I guess the point of all that is you can minimally plan and rely on a watermaker, but if your WM fails or your gear comes apart at the worst possible moment (or someone opens some valve or faucet unknowlingly) you'd better have a plan for that. In our case, our watermaker worked throughout the whole trip and I never had to use rationed water but I did have to dig into the 7 cases of drinking water we carried on two occassions just to give the WM time to catch up.

So choose a boat that will give you a decent payload. Or don't. Everyone is different in their acceptance of the eventual "worse-case scneario". I met a guy in my marina who sailed from Hawaii to Guam using the "pacific map" from the back of the yellow pages and a bunch of lat/ long lines he drew in as a grid. He got lost, ran out of food 21 days out (the trip took him 2 months in a 24' sailboat), He caught two birds and survived on a few flying fish that landed on the boat (no fishing gear) but he never ran out of water. So his take away was plan for less water, more food next time. Hmmmmm. Ok. Next time he'll probably find that equation flipped.

I have plenty to worry about on a passage. The last thing I want to concern myself with is not enough food or water. That's an easy equation to solve. Bring more. If weight is still such an issue for you, just start to lighten the load 3-4 days out from destination.
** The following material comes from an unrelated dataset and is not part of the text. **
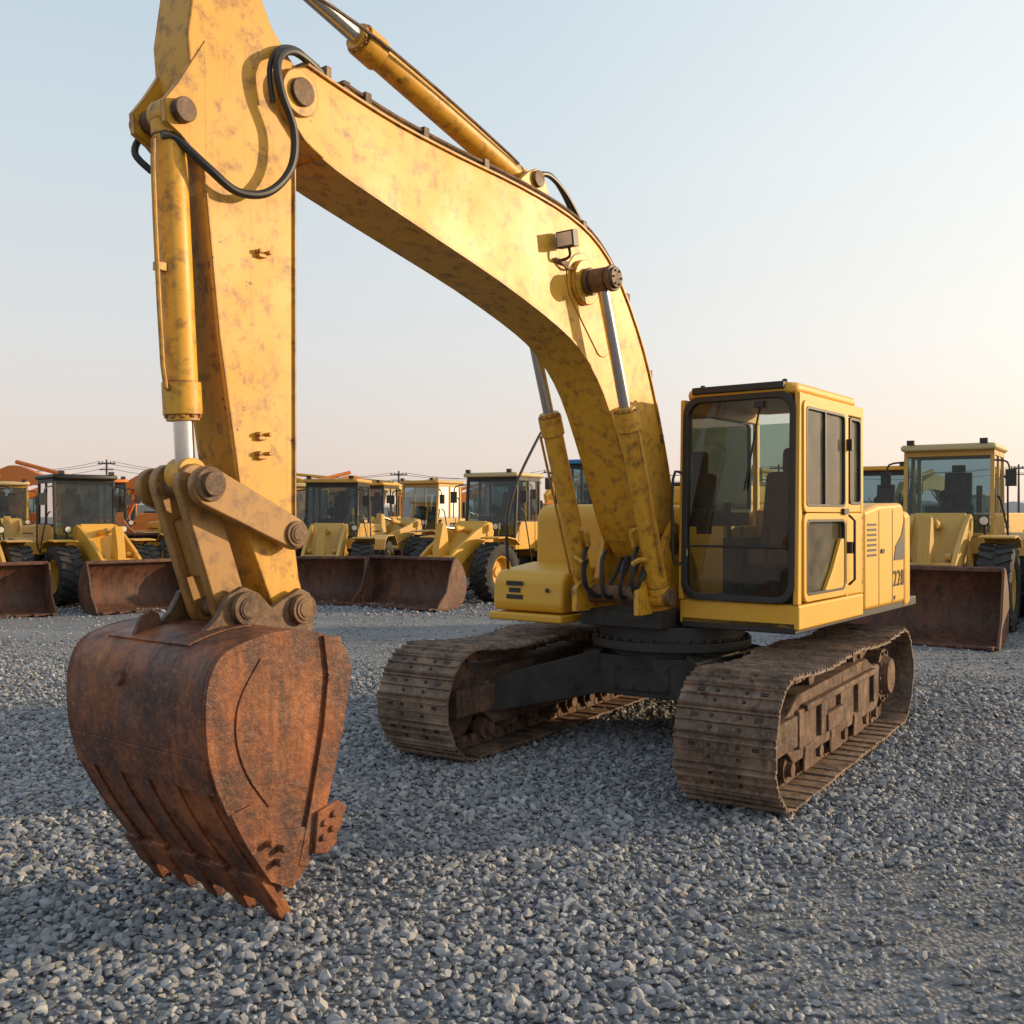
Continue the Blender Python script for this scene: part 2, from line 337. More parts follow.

During my last passage I was loaded right to the red tape above the waterline. I had more issues slowing the boat down than I did trying to make more speed.

Just my $.02.

(disclaimer: I don't always sail so loaded down. I was delivering a lot of gear and supplies to those in need in the Philippines, hence the extra weight I was carrying. I do NOT suggest sailing beyond the max payload of the boat's design).